Straw and wood based biochar for CO2 capture: Adsorption performance and governing mechanisms

Abstract

Biochar derived from seven kinds of straw and wood biomass were prepared and characterized. Their CO2 adsorption performances and the governing mechanisms were investigated. Wood biochar (WBs) had better developed pore structure than straw biochar (SBs), and the specific surface area (SSA) of WBs was 2.73–4.40 times larger than that of SBs. While all the biochar showed good ability to capture CO2, WBs had higher CO2 adsorption capacities (41.23–45.85 mg/g) than SBs (26.53–41.49 mg/g) for their super pore structure.

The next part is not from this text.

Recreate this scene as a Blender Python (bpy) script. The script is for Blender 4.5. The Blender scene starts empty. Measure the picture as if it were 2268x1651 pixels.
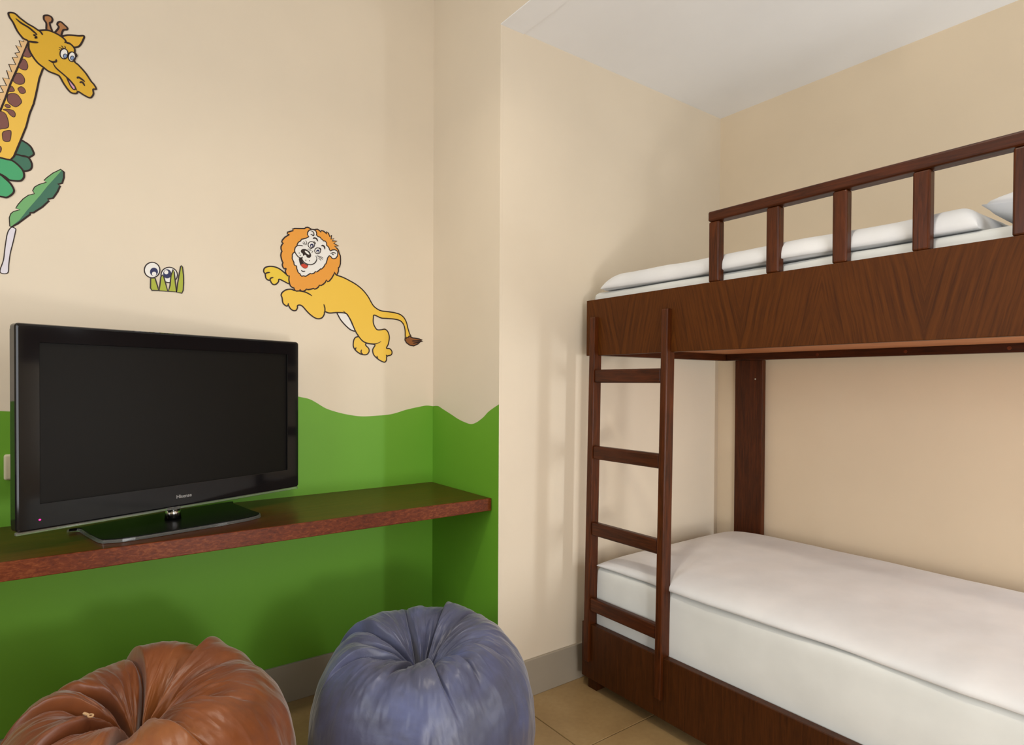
import bpy, bmesh, math, random
from mathutils import Vector, Matrix, noise
from mathutils.geometry import delaunay_2d_cdt

random.seed(7)
scene = bpy.context.scene
COL = scene.collection

# ------------------------------------------------------------------ camera
cam_data = bpy.data.cameras.new('camera')
cam = bpy.data.objects.new('camera', cam_data)
COL.objects.link(cam)
YAW, PIT, ROL = -0.63460, 0.0122, 0.0048
def cam_axes():
    cy, sy = math.cos(YAW), math.sin(YAW); cp, sp = math.cos(PIT), math.sin(PIT); cr, sr = math.cos(ROL), math.sin(ROL)
    Ry = Matrix(((cy, 0, sy), (0, 1, 0), (-sy, 0, cy)))
    Rx = Matrix(((1, 0, 0), (0, cp, -sp), (0, sp, cp)))
    Rz = Matrix(((cr, -sr, 0), (sr, cr, 0), (0, 0, 1)))
    return (Rz @ Rx @ Ry) @ Matrix(((1, 0, 0), (0, 0, -1), (0, 1, 0)))
_w = cam_axes()
right, down, fwd = Vector(_w[0]), Vector(_w[1]), Vector(_w[2])
m4 = Matrix.Identity(4)
for i in range(3):
    m4[i][0] = right[i]; m4[i][1] = -down[i]; m4[i][2] = -fwd[i]
m4.translation = Vector((0, 0, 1.15))
cam.matrix_world = m4
cam_data.sensor_fit = 'HORIZONTAL'
cam_data.sensor_width = 36.0
cam_data.lens = 1348.04 / 2268 * 36.0
cam_data.shift_y = 38.44 / 2268
cam_data.clip_start = 0.02
scene.camera = cam

# ------------------------------------------------------------------ world, lights, exposure
world = bpy.data.worlds.new('world'); scene.world = world
world.use_nodes = True
bg = world.node_tree.nodes['Background']
bg.inputs['Color'].default_value = (0.75, 0.85, 1.0, 1); bg.inputs['Strength'].default_value = 0.6

def area(name, loc, aim, sx, sy, power, color, spread=180):
    d = bpy.data.lights.new(name, 'AREA'); d.shape = 'RECTANGLE'; d.size = sx; d.size_y = sy
    d.energy = power; d.color = color; d.spread = math.radians(spread)
    o = bpy.data.objects.new(name, d); COL.objects.link(o); o.location = loc
    o.rotation_euler = (Vector(aim) - Vector(loc)).to_track_quat('-Z', 'Y').to_euler()
    return o
# added area lights in two unseen windows behind the camera, standing in for flashes
area('added_daylight_1', (0.62, -0.83, 1.25), (0.9, 0.7, 1.5), 0.66, 1.66, 21, (0.97, 0.98, 1.0))
area('added_daylight_2', (2.39, -0.83, 1.12), (1.8, 0.9, 1.12), 0.18, 1.20, 34, (0.93, 0.97, 1.0))
area('added_daylight_3', (-1.73, 1.00, 1.60), (0, 0.85, 1.85), 1.06, 1.16, 29, (0.95, 0.98, 1.0))  # added at an unseen left opening to brighten the alcove side
# added low area light beside the camera, standing in for a flash, and a lamp on the high ceiling in front of the television wall
area('added_flash_light', (0.60, -0.35, 0.58), (1.0, 1.9, 1.15), 0.22, 0.22, 9, (1.0, 0.96, 0.90))
area('ceiling_lamp_light', (0.45, 0.75, 2.74), (0.45, 0.75, 0), 0.14, 0.14, 13, (1.0, 0.90, 0.74), 140)

vs = scene.view_settings
scene.display_settings.display_device = 'sRGB'
vs.view_transform = 'Standard'; vs.look = 'None'; vs.gamma = 1.0; vs.use_curve_mapping = False
vs.exposure = -0.27

# ------------------------------------------------------------------ helpers
def lin(r, g, b):
    f = lambda c: (c / 255 / 12.92) if c / 255 <= 0.04045 else ((c / 255 + 0.055) / 1.055) ** 2.4
    return (f(r), f(g), f(b), 1.0)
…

Among the SBs, soybean straw biochar (SS) had the highest basicity and thus the largest CO2 uptake. More importantly, SS had similar CO2 adsorption capacity to that of WBs despite that its SSA was much lower. These suggest that CO2 adsorption on the biochar was controlled by both SSA and basicity, which was further confirmed by linear correlation analysis. The adsorption kinetics and isotherms of CO2 on the biochar were best fitted by the pseudo-first and Langmuir models, respectively, suggesting the dominance of monolayer adsorption process. The adsorption was overwhelming exothermic process; therefore, increasing temperature from 0 °C to 65 °C decreased CO2 adsorption on the biochar by 71.27%-79.75%. Furthermore, the biochar showed high reusability (96.57%-98.94%) after ten CO2 adsorption–desorption cycles. Findings from this study indicate that biochar derived from straw and wood can be used as promising adsorbents for CO2 capture.